- [Task description]
Retype, please, the listing from its opening line through the line that contains "obj('ear', b, M_skin, elf, smooth=True)", both included, without the pictures.

- [Supplied information]
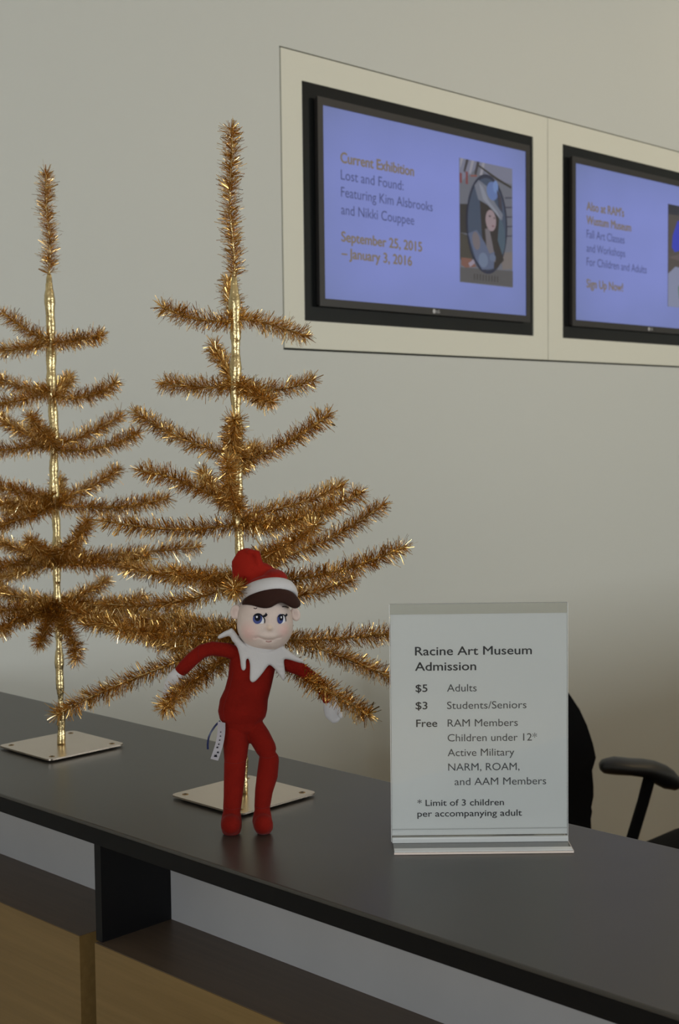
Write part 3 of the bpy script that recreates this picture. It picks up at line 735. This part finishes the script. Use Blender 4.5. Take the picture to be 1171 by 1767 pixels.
patch('highlight', ell(485, 1065.2, 1.1, 1.9), M_eyew, .0016, e2, .5)
patch('eyelid_line', [(477.8, 1067), (480, 1062.5), (485, 1059.4), (490, 1060), (493, 1063.5), (493.8, 1072), (492.6, 1072.5), (491.8, 1065), (489.4, 1062), (485, 1061.4), (481, 1064)], M_ink, .0014, e2, .8, 1)
patch('eyelash', [(491, 1062), (493.5, 1060), (494.5, 1057.5), (495, 1060.5), (496.6, 1060.5), (494, 1064), (492.4, 1064)], M_ink, .0014, e2, .7, 1)
seam('mouth', [(440, 1101), (445, 1099), (451, 1101), (458, 1104), (465, 1105), (472, 1103.5), (478, 1100.5), (483, 1100)], bvh_head, elf, mat('mouth_crease', (0.55, 0.36, 0.33), 0.9), .0003)
seam('mouth', [(459, 1106.8), (463, 1108), (468, 1106.6)], bvh_head, elf, M_mouth, .0006, .0002)
seam('eyebrow', [(438, 1049.5), (441, 1050.5), (443, 1049)], bvh_head, elf, M_hair, .0006)
seam('eyebrow', [(487, 1047), (491, 1046.5), (497, 1048.5)], bvh_head, elf, M_hair, .0007)
# ears
for (u, v, ru, rv, rr) in ((406.5, 1056, 9.5, 13, -.15), (509.5, 1060, 8.5, 12, .25)):
    b = bmesh.new(); c = P(u, v, hd + .003)
    ax = (right * math.cos(rr) + Vector((0, 0, 1)) * math.sin(rr)).normalized(); az = vh.cross(ax).normalized()
    ellipsoid(b, c, ax, vh, -az, px(ru), .006, px(rv))
    for vv in b.verts:
        q_ = vv.co - c; e = (q_.dot(ax) / px(ru)) ** 2 + (q_.dot(az) / px(rv)) ** 2
        if q_.dot(vh) < 0: vv.co += vh * (.0055 * math.exp(-e * 3.2))
    obj('ear', b, M_skin, elf, smooth=True)

# cap: head ring through front, sides and back
rc = P(460, 1027, 1.800); rs = px(46.5); r_side = (P(508, 1019, 1.80) - P(412, 1034, 1.80)).normalized()
r_fr = (P(461, 1008, 1.766) - P(460, 1027, 1.80)); 
nrm = r_side.cross(r_fr.normalized()).normalized()
if nrm.z < 0: nrm = -nrm
bm = bmesh.new(); n = 64; S = 14; rings = []
for i in range(n):
    th = 2 * math.pi * i / n; c = rc + r_side * (rs * 1.0 * math.sin(th)) + r_fr * (1.0 * math.cos(th)); o_ = (c - rc).normalized()
    rings.append([bm.verts.new(c + o_ * (.0050 * math.cos(2 * math.pi * j / S)) + nrm * (px(12.5) * math.sin(2 * math.pi * j / S)) - o_ * (.0025 * math.sin(2 * math.pi * j / S))) for j in range(S)])
for i in range(n):
    a, b = rings[i], rings[(i + 1) % n]
    for j in range(S): bm.faces.new((a[j], a[(j + 1) % S], b[(j + 1) % S], b[j]))
bmesh.ops.recalc_face_normals(bm, faces=bm.faces)
obj('cap_band', bm, M_white, elf, smooth=True)
cap = bmesh.new()
ellipsoid(cap, rc + nrm * px(6), r_side, r_fr.normalized(), nrm, rs * .98, r_fr.length * .98, px(24), 40)
limb(cap, [(452, 1018, 1.812, 42, .75), (440, 1000, 1.810, 38, .72), (430, 984, 1.808, 32, .68), (427, 970, 1.808, 27.5, .6), (431, 959, 1.808, 22, .5), (434, 953, 1.808, 15, .35)], 34)
limb(cap, [(446, 975, 1.804, 8, 1.6), (443, 954, 1.804, 6, 1.4), (430, 953, 1.804, 6, 1.4)], 20)
ellipsoid(cap, P(473, 1000, 1.800), right, vh, (0, 0, 1), px(23), .028, px(18), 36)
obj('cap', fuse(cap, .0013, 6), M_cap, elf, smooth=True)
# hair fringe
hair_poly = chaikin([(416, 1044), (420, 1034), (430, 1025), (445, 1018.5), (459, 1015), (473, 1013.5), (486, 1014), (500, 1019), (512, 1028), (519, 1040), (518, 1046), (511, 1050.5), (503, 1049), (495, 1044), (488, 1040.5), (481, 1040.5), (473, 1045), (467, 1048.5), (458, 1050), (447, 1048.5), (436, 1045), (424, 1043.5)], 1)
def hair_d(u, v): return 1.7635 + .020 * (abs(u - 463) / 50) ** 2.2 - .0035 * max(0, (v - 1030) / 20)
obj('fringe', puffy(hair_poly, hair_d, .0060, 9, 1.8, 1.0), M_hair, elf, smooth=True)
# ruffled collar, spikes of felt round the neck
col_poly = chaikin([(400, 1083), (407, 1092), (414, 1103), (424, 1113), (440, 1121), (458, 1124), (474, 1121), (487, 1113), (493, 1119), (502, 1126), (512, 1133), (523, 1139), (524.5, 1143), (519, 1144.5), (508, 1141), (498, 1138), (490, 1137), (489.5, 1144), (491.5, 1157), (492, 1171), (489.5, 1175), (486.5, 1173), (480, 1162), (472, 1152), (465.5, 1147), (461, 1150), (454, 1160), (446, 1170), (439, 1177), (434, 1177.5), (430.5, 1173), (431, 1160), (431.5, 1148), (429.5, 1138), (426.5, 1136), (424, 1140), (424.5, 1152), (422, 1157), (418, 1157), (415.5, 1152), (414, 1135), (410, 1119), (406, 1111), (400, 1106), (397, 1097), (388, 1099), (377.5, 1103), (375, 1100), (377, 1096), (388, 1089), (396, 1086)], 2)
def col_d(u, v):
    d = cast(bvh_body, min(max(u, 402), 478), max(v, 1132)) or 1.79
    base = 1.778 + .030 * min(1.3, abs(u - 446) / 60) ** 2.2
    return min(base, d - .0025)
# even out the support distance
_cache = {}
def col_s(u, v):
    tot = 0; n_ = 0
    for du in (-8, 0, 8):
        for dv in (-8, 0, 8): tot += col_d(u + du, v + dv); n_ += 1
    return tot / n_
obj('collar', puffy(col_poly, col_s, .0045, 7, 1.8, .6), M_white, elf, smooth=True)
cb = bmesh.new(); n = 48; rings = []
for i in range(n):
    th = 2 * math.pi * i / n; c = P(446, 1116, 1.803) + right * (px(36) * math.sin(th)) + vh * (-.024 * math.cos(th)) + Vector((0, 0, px(6) * (abs(math.sin(th))) + px(-4) * math.cos(th)))
    o_ = (right * math.sin(th) - vh * math.cos(th)).normalized()
    rings.append([cb.verts.new(c + o_ * (.0045 * math.cos(2 * math.pi * j / 12)) + Vector((0, 0, 1)) * (.009 * math.sin(2 * math.pi * j / 12))) for j in range(12)])
for i in range(n):
    a, b = rings[i], rings[(i + 1) % n]
    for j in range(12): cb.faces.new((a[j], a[(j + 1) % 12], b[(j + 1) % 12], b[j]))
bmesh.ops.recalc_face_normals(cb, faces=cb.faces); obj('collar_ring', cb, M_white, elf, smooth=True)

# care tag and ribbon loop at the hip
def ribbon(name, pts, wpx, m, parent, wdir=None, th=.0003):
    pts = chaikin(pts, 3, False); b = bmesh.new(); L_ = []; 
    for i, (u, v, d) in enumerate(pts):
        a = pts[max(i - 1, 0)]; c = pts[min(i + 1, len(pts) - 1)]; tx, ty = c[0] - a[0], c[1] - a[1]; l = math.hypot(tx, ty) or 1
        nx, ny = -ty / l * wpx / 2, tx / l * wpx / 2
        if wdir: nx, ny = wdir[0] * wpx / 2, wdir[1] * wpx / 2
        L_.append([b.verts.new(P(u + nx, v + ny, d)), b.verts.new(P(u - nx, v - ny, d)), b.verts.new(P(u - nx, v - ny, d + th)), b.verts.new(P(u + nx, v + ny, d + th))])
    for r0, r1 in zip(L_, L_[1:]):
        for j in range(4): b.faces.new((r0[j], r0[(j + 1) % 4], r1[(j + 1) % 4], r1[j]))
    b.faces.new(L_[0][::-1]); b.faces.new(L_[-1]); bmesh.ops.recalc_face_normals(b, faces=b.faces)
    return obj(name, b, m, parent, smooth=False)
ribbon('ribbon_loop', [(380, 1244, 1.775), (371, 1252, 1.768), (361, 1268, 1.765), (358, 1282, 1.768), (358.5, 1293, 1.772)], 3.4, M_navy, elf)
tg = ribbon('care_tag', [(382, 1246, 1.765), (382, 1262, 1.757), (379, 1282, 1.752), (374, 1298, 1.750), (369.5, 1311, 1.750)], 13.5, M_tagw, elf, (.97, .24))
for (u, v, a, s) in ((371.5, 1304, .3, 3.4), (375.5, 1298, .3, 2.4), (374.5, 1289.5, .3, 2.2), (377, 1284, .3, 1.8), (378.6, 1277, .2, 1.8), (380, 1270, .1, 1.7), (380.5, 1263, .1, 1.6)):
    b = bmesh.new(); b.faces.new([b.verts.new(P(u + s * x, v + s * y, 1.7485)) for x, y in ((-.8, .6), (.9, .75), (.5, -.8), (0, -.2), (-.3, -.7))]); obj('tag_mark', b, M_ink, tg)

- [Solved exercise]
Write part 3 of the bpy script that recreates this picture. It picks up at line 735. This part finishes the script. Use Blender 4.5. Take the picture to be 1171 by 1767 pixels.
patch('highlight', ell(485, 1065.2, 1.1, 1.9), M_eyew, .0016, e2, .5)
patch('eyelid_line', [(477.8, 1067), (480, 1062.5), (485, 1059.4), (490, 1060), (493, 1063.5), (493.8, 1072), (492.6, 1072.5), (491.8, 1065), (489.4, 1062), (485, 1061.4), (481, 1064)], M_ink, .0014, e2, .8, 1)
patch('eyelash', [(491, 1062), (493.5, 1060), (494.5, 1057.5), (495, 1060.5), (496.6, 1060.5), (494, 1064), (492.4, 1064)], M_ink, .0014, e2, .7, 1)
seam('mouth', [(440, 1101), (445, 1099), (451, 1101), (458, 1104), (465, 1105), (472, 1103.5), (478, 1100.5), (483, 1100)], bvh_head, elf, mat('mouth_crease', (0.55, 0.36, 0.33), 0.9), .0003)
seam('mouth', [(459, 1106.8), (463, 1108), (468, 1106.6)], bvh_head, elf, M_mouth, .0006, .0002)
seam('eyebrow', [(438, 1049.5), (441, 1050.5), (443, 1049)], bvh_head, elf, M_hair, .0006)
seam('eyebrow', [(487, 1047), (491, 1046.5), (497, 1048.5)], bvh_head, elf, M_hair, .0007)
# ears
for (u, v, ru, rv, rr) in ((406.5, 1056, 9.5, 13, -.15), (509.5, 1060, 8.5, 12, .25)):
    b = bmesh.new(); c = P(u, v, hd + .003)
    ax = (right * math.cos(rr) + Vector((0, 0, 1)) * math.sin(rr)).normalized(); az = vh.cross(ax).normalized()
    ellipsoid(b, c, ax, vh, -az, px(ru), .006, px(rv))
    for vv in b.verts:
        q_ = vv.co - c; e = (q_.dot(ax) / px(ru)) ** 2 + (q_.dot(az) / px(rv)) ** 2
        if q_.dot(vh) < 0: vv.co += vh * (.0055 * math.exp(-e * 3.2))
    obj('ear', b, M_skin, elf, smooth=True)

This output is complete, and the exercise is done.